What is required: Each line containing the word "picture" must be collected.

Recorded information:
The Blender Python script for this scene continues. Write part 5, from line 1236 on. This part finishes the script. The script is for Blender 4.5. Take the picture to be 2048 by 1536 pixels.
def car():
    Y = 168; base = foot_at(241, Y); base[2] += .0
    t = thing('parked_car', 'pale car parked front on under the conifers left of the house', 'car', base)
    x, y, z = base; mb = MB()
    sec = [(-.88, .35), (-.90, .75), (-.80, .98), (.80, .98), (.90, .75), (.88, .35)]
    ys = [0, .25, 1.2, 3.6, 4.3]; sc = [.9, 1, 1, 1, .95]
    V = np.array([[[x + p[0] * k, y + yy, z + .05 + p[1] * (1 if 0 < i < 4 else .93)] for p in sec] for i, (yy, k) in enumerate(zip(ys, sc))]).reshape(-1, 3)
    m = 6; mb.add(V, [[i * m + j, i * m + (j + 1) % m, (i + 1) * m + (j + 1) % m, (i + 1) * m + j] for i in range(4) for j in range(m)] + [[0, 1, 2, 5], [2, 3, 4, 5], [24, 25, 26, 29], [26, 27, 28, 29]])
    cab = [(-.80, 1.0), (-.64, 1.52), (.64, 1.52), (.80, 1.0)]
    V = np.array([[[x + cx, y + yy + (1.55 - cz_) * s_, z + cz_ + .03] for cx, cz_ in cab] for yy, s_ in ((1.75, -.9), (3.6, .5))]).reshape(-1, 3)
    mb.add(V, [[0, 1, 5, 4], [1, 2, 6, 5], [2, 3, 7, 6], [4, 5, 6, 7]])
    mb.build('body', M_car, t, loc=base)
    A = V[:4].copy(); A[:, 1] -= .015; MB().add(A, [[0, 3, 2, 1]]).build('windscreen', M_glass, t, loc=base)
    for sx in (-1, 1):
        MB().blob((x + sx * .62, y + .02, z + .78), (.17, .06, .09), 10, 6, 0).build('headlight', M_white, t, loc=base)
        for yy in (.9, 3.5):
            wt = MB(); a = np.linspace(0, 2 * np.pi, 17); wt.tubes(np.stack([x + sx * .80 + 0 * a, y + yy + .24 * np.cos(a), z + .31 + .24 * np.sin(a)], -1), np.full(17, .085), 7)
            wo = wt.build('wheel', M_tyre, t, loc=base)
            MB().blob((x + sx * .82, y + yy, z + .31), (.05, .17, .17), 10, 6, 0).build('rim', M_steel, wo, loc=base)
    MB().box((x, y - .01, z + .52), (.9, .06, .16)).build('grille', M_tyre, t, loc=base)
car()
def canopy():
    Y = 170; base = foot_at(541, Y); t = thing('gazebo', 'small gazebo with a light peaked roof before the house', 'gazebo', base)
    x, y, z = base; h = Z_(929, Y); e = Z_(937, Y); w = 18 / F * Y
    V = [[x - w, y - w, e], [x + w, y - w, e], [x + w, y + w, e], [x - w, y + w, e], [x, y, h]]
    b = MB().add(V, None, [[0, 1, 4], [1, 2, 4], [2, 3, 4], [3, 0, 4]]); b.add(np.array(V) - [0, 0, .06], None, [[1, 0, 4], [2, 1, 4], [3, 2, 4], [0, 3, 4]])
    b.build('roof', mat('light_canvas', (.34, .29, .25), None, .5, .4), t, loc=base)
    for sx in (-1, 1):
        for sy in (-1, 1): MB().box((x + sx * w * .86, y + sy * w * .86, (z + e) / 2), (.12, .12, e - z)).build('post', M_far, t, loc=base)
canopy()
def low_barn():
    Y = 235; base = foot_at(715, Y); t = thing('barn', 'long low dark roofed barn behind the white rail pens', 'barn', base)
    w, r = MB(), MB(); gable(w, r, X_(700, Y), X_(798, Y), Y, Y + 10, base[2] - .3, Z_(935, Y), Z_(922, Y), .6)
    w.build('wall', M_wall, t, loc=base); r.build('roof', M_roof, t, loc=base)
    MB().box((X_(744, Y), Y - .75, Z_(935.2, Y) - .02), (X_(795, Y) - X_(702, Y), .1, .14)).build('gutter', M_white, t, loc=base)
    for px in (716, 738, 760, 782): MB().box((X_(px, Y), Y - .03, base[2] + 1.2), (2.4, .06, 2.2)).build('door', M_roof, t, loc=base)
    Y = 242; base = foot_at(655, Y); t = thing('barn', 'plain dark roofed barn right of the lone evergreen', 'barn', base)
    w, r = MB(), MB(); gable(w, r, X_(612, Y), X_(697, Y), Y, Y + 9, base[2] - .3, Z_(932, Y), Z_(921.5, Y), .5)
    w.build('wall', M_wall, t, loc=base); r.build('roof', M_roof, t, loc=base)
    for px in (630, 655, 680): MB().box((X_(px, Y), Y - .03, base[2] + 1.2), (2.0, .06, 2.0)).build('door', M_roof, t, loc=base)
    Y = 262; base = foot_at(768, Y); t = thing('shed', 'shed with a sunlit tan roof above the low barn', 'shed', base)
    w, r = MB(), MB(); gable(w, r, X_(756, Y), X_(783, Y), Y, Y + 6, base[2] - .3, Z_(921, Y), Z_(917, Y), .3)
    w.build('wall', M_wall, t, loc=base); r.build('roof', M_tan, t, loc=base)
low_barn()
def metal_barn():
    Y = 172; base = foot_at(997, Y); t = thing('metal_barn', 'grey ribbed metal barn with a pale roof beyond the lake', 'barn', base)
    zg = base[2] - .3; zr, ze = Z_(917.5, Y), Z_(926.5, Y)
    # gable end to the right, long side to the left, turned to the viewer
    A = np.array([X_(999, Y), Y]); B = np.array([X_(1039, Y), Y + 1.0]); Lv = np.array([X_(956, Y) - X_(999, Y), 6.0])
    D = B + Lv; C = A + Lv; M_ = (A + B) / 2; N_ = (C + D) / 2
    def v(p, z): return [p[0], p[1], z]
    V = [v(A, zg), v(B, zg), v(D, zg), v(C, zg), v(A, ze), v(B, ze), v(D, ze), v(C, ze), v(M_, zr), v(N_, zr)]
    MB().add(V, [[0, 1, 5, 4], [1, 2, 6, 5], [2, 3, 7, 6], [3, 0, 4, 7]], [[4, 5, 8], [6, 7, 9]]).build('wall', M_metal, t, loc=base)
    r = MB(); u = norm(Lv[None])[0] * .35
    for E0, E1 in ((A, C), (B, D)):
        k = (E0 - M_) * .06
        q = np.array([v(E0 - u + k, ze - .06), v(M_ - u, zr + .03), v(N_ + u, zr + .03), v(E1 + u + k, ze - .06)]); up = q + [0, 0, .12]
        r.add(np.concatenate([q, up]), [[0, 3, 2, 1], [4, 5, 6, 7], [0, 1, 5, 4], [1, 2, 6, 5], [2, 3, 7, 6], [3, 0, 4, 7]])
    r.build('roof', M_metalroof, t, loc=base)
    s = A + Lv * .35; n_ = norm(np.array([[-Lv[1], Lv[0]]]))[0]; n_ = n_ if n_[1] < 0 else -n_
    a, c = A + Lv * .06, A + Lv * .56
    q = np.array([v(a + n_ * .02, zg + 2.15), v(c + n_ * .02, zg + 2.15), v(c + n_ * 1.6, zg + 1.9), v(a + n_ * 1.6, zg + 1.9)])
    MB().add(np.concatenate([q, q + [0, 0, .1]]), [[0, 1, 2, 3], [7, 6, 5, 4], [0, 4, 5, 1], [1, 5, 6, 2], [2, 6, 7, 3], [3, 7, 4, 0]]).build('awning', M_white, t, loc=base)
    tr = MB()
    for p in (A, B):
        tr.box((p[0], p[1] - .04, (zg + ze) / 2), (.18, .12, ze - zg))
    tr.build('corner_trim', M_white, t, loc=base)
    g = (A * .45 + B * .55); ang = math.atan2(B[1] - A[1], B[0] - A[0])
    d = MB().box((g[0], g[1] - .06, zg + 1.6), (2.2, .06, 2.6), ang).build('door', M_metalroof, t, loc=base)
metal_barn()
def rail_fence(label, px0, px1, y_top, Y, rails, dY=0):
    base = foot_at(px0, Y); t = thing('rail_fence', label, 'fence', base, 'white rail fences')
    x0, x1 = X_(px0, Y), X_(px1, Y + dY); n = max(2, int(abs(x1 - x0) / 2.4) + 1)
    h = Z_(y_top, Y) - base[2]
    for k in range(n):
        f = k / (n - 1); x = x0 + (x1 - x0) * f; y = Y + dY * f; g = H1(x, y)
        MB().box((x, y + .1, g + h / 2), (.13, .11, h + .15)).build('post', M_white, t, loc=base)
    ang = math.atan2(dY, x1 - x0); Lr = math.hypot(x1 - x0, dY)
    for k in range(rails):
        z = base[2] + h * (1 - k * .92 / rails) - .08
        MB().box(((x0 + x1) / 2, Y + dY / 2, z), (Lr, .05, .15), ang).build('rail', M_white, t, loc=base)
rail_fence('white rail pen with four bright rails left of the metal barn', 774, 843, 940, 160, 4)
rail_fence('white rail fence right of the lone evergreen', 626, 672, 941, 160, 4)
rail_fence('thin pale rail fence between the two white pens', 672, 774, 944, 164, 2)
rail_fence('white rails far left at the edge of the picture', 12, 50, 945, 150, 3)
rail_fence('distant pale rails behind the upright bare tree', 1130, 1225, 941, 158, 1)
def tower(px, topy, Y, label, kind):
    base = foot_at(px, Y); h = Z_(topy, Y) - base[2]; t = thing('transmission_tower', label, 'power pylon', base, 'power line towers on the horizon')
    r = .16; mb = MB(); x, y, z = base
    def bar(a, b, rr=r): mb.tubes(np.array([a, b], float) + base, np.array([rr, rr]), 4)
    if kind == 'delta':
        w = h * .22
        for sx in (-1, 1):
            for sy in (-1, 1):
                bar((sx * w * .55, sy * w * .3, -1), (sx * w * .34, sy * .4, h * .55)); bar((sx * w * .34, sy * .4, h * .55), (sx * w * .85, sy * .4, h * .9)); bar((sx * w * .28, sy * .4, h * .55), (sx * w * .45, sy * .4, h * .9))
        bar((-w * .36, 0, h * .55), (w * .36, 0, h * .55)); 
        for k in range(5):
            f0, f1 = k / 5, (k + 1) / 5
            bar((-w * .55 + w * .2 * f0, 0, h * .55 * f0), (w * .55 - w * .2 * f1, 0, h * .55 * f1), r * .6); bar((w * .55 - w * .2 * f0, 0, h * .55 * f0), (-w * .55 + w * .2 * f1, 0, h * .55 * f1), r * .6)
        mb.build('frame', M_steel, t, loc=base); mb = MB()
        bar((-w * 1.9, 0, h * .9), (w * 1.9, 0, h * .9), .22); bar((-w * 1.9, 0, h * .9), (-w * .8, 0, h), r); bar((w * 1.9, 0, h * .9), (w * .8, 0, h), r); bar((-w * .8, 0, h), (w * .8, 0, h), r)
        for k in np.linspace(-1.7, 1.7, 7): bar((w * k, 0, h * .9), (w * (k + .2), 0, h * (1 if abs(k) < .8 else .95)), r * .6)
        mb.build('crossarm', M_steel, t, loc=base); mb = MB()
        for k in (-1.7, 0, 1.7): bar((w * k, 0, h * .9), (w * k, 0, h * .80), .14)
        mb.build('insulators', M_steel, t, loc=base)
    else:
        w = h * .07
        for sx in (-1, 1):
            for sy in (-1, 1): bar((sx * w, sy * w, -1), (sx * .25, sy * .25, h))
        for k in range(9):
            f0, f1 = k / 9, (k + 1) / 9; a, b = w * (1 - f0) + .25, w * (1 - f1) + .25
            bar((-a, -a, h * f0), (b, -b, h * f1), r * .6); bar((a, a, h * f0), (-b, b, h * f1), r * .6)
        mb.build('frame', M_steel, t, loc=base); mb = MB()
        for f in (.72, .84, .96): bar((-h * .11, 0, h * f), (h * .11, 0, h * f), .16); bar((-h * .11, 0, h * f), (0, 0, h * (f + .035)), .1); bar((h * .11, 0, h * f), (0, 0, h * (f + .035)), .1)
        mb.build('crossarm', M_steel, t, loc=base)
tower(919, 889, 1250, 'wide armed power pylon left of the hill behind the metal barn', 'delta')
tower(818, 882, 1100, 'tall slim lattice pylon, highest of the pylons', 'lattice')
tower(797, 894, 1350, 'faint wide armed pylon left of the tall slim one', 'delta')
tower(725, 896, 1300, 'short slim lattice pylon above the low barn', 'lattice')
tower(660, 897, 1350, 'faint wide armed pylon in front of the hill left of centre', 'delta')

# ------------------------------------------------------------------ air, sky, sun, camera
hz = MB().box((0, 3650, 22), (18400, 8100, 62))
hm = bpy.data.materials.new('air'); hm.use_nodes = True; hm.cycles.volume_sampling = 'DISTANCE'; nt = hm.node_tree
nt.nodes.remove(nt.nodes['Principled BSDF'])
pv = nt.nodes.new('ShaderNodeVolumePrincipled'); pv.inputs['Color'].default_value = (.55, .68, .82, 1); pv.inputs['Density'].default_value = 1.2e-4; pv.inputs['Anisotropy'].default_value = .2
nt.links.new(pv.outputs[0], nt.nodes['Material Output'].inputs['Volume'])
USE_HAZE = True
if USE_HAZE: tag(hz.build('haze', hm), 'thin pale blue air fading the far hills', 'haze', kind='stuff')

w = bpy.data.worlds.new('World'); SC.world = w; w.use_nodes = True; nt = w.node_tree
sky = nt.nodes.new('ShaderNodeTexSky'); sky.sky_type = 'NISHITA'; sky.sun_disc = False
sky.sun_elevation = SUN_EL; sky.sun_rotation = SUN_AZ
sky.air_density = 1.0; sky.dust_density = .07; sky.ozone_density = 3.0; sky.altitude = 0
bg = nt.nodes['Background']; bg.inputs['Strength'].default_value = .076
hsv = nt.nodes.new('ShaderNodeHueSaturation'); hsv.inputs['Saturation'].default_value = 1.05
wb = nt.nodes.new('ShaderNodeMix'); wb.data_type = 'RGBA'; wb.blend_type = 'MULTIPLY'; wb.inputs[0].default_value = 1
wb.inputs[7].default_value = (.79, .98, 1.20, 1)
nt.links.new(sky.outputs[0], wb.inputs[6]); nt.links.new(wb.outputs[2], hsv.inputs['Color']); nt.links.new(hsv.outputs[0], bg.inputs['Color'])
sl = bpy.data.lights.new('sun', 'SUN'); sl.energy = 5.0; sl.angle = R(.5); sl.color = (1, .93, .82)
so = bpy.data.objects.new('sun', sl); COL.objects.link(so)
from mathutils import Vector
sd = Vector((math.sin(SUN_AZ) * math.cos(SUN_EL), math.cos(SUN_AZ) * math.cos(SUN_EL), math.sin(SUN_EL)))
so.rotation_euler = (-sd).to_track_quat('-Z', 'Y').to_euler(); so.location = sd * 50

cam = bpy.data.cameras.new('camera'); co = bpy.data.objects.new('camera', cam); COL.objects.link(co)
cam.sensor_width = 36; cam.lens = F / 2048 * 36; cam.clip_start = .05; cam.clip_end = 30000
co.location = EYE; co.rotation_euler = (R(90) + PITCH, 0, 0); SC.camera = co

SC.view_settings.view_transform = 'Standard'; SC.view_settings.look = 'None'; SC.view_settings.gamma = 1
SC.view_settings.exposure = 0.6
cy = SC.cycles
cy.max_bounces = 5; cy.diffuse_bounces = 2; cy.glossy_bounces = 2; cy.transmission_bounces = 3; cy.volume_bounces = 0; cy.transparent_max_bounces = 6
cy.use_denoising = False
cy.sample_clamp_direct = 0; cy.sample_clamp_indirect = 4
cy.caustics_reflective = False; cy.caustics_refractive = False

Exercise result:
The Blender Python script for this scene continues. Write part 5, from line 1236 on. This part finishes the script. The script is for Blender 4.5. Take the picture to be 2048 by 1536 pixels.
rail_fence('white rails far left at the edge of the picture', 12, 50, 945, 150, 3)